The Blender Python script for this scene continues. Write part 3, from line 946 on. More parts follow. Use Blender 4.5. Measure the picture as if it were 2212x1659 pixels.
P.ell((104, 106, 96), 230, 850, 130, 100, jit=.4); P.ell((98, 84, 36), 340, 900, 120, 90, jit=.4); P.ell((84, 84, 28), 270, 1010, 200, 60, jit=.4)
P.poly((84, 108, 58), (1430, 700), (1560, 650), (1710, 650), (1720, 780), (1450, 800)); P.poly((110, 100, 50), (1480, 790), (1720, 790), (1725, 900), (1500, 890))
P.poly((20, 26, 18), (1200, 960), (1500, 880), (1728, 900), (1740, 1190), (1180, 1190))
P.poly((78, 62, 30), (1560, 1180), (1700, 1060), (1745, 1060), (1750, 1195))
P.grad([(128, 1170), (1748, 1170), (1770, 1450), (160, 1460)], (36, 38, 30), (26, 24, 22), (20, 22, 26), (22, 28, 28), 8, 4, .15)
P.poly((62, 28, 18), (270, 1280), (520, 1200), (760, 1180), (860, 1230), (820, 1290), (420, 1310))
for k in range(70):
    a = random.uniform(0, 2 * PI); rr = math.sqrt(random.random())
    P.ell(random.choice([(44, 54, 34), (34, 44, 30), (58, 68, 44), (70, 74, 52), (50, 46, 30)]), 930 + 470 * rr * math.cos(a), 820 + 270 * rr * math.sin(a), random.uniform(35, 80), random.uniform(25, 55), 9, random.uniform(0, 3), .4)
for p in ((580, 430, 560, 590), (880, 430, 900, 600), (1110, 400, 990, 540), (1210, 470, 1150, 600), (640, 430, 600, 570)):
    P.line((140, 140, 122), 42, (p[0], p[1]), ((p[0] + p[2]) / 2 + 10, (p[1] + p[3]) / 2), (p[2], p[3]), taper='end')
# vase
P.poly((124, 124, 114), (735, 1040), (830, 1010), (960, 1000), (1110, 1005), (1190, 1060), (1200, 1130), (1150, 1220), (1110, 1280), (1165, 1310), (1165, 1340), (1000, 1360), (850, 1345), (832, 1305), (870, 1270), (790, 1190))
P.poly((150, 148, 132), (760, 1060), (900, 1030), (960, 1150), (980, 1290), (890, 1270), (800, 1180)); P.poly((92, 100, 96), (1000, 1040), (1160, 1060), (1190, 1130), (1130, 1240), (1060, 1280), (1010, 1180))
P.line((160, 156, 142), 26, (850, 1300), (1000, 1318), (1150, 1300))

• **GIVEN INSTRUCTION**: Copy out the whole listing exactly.

• **REPLY TO THE TASK**:
The Blender Python script for this scene continues. Write part 3, from line 946 on. More parts follow. Use Blender 4.5. Measure the picture as if it were 2212x1659 pixels.
P.ell((104, 106, 96), 230, 850, 130, 100, jit=.4); P.ell((98, 84, 36), 340, 900, 120, 90, jit=.4); P.ell((84, 84, 28), 270, 1010, 200, 60, jit=.4)
P.poly((84, 108, 58), (1430, 700), (1560, 650), (1710, 650), (1720, 780), (1450, 800)); P.poly((110, 100, 50), (1480, 790), (1720, 790), (1725, 900), (1500, 890))
P.poly((20, 26, 18), (1200, 960), (1500, 880), (1728, 900), (1740, 1190), (1180, 1190))
P.poly((78, 62, 30), (1560, 1180), (1700, 1060), (1745, 1060), (1750, 1195))
P.grad([(128, 1170), (1748, 1170), (1770, 1450), (160, 1460)], (36, 38, 30), (26, 24, 22), (20, 22, 26), (22, 28, 28), 8, 4, .15)
P.poly((62, 28, 18), (270, 1280), (520, 1200), (760, 1180), (860, 1230), (820, 1290), (420, 1310))
for k in range(70):
    a = random.uniform(0, 2 * PI); rr = math.sqrt(random.random())
    P.ell(random.choice([(44, 54, 34), (34, 44, 30), (58, 68, 44), (70, 74, 52), (50, 46, 30)]), 930 + 470 * rr * math.cos(a), 820 + 270 * rr * math.sin(a), random.uniform(35, 80), random.uniform(25, 55), 9, random.uniform(0, 3), .4)
for p in ((580, 430, 560, 590), (880, 430, 900, 600), (1110, 400, 990, 540), (1210, 470, 1150, 600), (640, 430, 600, 570)):
    P.line((140, 140, 122), 42, (p[0], p[1]), ((p[0] + p[2]) / 2 + 10, (p[1] + p[3]) / 2), (p[2], p[3]), taper='end')
# vase
P.poly((124, 124, 114), (735, 1040), (830, 1010), (960, 1000), (1110, 1005), (1190, 1060), (1200, 1130), (1150, 1220), (1110, 1280), (1165, 1310), (1165, 1340), (1000, 1360), (850, 1345), (832, 1305), (870, 1270), (790, 1190))
P.poly((150, 148, 132), (760, 1060), (900, 1030), (960, 1150), (980, 1290), (890, 1270), (800, 1180)); P.poly((92, 100, 96), (1000, 1040), (1160, 1060), (1190, 1130), (1130, 1240), (1060, 1280), (1010, 1180))
P.line((160, 156, 142), 26, (850, 1300), (1000, 1318), (1150, 1300))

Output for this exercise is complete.